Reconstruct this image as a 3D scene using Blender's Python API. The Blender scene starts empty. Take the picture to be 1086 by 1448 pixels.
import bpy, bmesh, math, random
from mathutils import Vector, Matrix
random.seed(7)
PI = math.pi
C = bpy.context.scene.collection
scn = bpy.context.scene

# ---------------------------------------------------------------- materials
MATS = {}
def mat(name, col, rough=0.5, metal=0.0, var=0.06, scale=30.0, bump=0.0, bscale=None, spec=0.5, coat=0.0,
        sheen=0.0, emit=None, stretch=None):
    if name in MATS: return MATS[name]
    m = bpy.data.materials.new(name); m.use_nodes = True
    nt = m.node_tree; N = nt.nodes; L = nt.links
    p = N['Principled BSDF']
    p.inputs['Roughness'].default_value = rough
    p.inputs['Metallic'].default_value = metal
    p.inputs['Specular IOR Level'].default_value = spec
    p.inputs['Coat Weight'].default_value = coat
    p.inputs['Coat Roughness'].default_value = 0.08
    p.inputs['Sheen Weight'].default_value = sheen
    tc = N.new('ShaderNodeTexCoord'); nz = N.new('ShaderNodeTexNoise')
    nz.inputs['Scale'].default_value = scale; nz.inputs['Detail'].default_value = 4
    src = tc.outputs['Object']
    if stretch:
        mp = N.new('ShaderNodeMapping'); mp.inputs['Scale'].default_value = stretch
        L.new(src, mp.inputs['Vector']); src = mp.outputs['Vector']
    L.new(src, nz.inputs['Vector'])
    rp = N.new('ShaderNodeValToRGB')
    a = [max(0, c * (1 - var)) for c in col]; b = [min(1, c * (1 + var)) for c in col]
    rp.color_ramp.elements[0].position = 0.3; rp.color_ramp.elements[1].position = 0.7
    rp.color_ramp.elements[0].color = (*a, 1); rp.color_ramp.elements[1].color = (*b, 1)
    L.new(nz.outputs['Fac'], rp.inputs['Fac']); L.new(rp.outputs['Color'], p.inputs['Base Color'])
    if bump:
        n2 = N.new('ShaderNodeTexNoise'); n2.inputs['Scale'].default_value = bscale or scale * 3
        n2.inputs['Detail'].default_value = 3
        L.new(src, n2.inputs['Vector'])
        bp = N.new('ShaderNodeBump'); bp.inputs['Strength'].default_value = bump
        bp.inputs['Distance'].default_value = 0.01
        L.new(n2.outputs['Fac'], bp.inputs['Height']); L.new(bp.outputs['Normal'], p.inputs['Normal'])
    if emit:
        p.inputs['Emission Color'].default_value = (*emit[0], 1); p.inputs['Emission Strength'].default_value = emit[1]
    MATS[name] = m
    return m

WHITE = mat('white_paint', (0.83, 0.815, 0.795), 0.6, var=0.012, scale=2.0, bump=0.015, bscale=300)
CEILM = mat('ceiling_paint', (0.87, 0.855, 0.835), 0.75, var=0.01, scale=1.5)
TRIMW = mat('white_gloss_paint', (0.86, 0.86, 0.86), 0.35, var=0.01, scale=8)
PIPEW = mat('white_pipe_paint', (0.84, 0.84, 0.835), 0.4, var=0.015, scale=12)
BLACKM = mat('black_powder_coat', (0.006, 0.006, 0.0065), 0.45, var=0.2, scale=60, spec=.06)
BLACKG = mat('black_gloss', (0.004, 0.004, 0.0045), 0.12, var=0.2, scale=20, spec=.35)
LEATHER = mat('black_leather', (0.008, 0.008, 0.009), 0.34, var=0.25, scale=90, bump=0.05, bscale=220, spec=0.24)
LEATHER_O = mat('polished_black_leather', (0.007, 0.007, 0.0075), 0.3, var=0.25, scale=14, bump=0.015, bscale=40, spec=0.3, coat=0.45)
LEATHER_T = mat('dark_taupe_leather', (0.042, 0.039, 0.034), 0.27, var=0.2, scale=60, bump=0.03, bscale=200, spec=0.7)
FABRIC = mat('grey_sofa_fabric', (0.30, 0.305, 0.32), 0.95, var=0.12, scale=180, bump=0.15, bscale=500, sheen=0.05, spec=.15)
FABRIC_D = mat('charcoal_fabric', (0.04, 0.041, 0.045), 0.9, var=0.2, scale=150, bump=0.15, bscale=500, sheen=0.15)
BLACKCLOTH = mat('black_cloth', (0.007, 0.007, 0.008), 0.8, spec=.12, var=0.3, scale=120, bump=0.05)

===

§ To be done: All of the lines above need to be given again exactly.

§ Result of the exercise:
Reconstruct this image as a 3D scene using Blender's Python API. The Blender scene starts empty. Take the picture to be 1086 by 1448 pixels.
import bpy, bmesh, math, random
from mathutils import Vector, Matrix
random.seed(7)
PI = math.pi
C = bpy.context.scene.collection
scn = bpy.context.scene

# ---------------------------------------------------------------- materials
MATS = {}
def mat(name, col, rough=0.5, metal=0.0, var=0.06, scale=30.0, bump=0.0, bscale=None, spec=0.5, coat=0.0,
        sheen=0.0, emit=None, stretch=None):
    if name in MATS: return MATS[name]
    m = bpy.data.materials.new(name); m.use_nodes = True
    nt = m.node_tree; N = nt.nodes; L = nt.links
    p = N['Principled BSDF']
    p.inputs['Roughness'].default_value = rough
    p.inputs['Metallic'].default_value = metal
    p.inputs['Specular IOR Level'].default_value = spec
    p.inputs['Coat Weight'].default_value = coat
    p.inputs['Coat Roughness'].default_value = 0.08
    p.inputs['Sheen Weight'].default_value = sheen
    tc = N.new('ShaderNodeTexCoord'); nz = N.new('ShaderNodeTexNoise')
    nz.inputs['Scale'].default_value = scale; nz.inputs['Detail'].default_value = 4
    src = tc.outputs['Object']
    if stretch:
        mp = N.new('ShaderNodeMapping'); mp.inputs['Scale'].default_value = stretch
        L.new(src, mp.inputs['Vector']); src = mp.outputs['Vector']
    L.new(src, nz.inputs['Vector'])
    rp = N.new('ShaderNodeValToRGB')
    a = [max(0, c * (1 - var)) for c in col]; b = [min(1, c * (1 + var)) for c in col]
    rp.color_ramp.elements[0].position = 0.3; rp.color_ramp.elements[1].position = 0.7
    rp.color_ramp.elements[0].color = (*a, 1); rp.color_ramp.elements[1].color = (*b, 1)
    L.new(nz.outputs['Fac'], rp.inputs['Fac']); L.new(rp.outputs['Color'], p.inputs['Base Color'])
    if bump:
        n2 = N.new('ShaderNodeTexNoise'); n2.inputs['Scale'].default_value = bscale or scale * 3
        n2.inputs['Detail'].default_value = 3
        L.new(src, n2.inputs['Vector'])
        bp = N.new('ShaderNodeBump'); bp.inputs['Strength'].default_value = bump
        bp.inputs['Distance'].default_value = 0.01
        L.new(n2.outputs['Fac'], bp.inputs['Height']); L.new(bp.outputs['Normal'], p.inputs['Normal'])
    if emit:
        p.inputs['Emission Color'].default_value = (*emit[0], 1); p.inputs['Emission Strength'].default_value = emit[1]
    MATS[name] = m
    return m

WHITE = mat('white_paint', (0.83, 0.815, 0.795), 0.6, var=0.012, scale=2.0, bump=0.015, bscale=300)
CEILM = mat('ceiling_paint', (0.87, 0.855, 0.835), 0.75, var=0.01, scale=1.5)
TRIMW = mat('white_gloss_paint', (0.86, 0.86, 0.86), 0.35, var=0.01, scale=8)
PIPEW = mat('white_pipe_paint', (0.84, 0.84, 0.835), 0.4, var=0.015, scale=12)
BLACKM = mat('black_powder_coat', (0.006, 0.006, 0.0065), 0.45, var=0.2, scale=60, spec=.06)
BLACKG = mat('black_gloss', (0.004, 0.004, 0.0045), 0.12, var=0.2, scale=20, spec=.35)
LEATHER = mat('black_leather', (0.008, 0.008, 0.009), 0.34, var=0.25, scale=90, bump=0.05, bscale=220, spec=0.24)
LEATHER_O = mat('polished_black_leather', (0.007, 0.007, 0.0075), 0.3, var=0.25, scale=14, bump=0.015, bscale=40, spec=0.3, coat=0.45)
LEATHER_T = mat('dark_taupe_leather', (0.042, 0.039, 0.034), 0.27, var=0.2, scale=60, bump=0.03, bscale=200, spec=0.7)
FABRIC = mat('grey_sofa_fabric', (0.30, 0.305, 0.32), 0.95, var=0.12, scale=180, bump=0.15, bscale=500, sheen=0.05, spec=.15)
FABRIC_D = mat('charcoal_fabric', (0.04, 0.041, 0.045), 0.9, var=0.2, scale=150, bump=0.15, bscale=500, sheen=0.15)
BLACKCLOTH = mat('black_cloth', (0.007, 0.007, 0.008), 0.8, spec=.12, var=0.3, scale=120, bump=0.05)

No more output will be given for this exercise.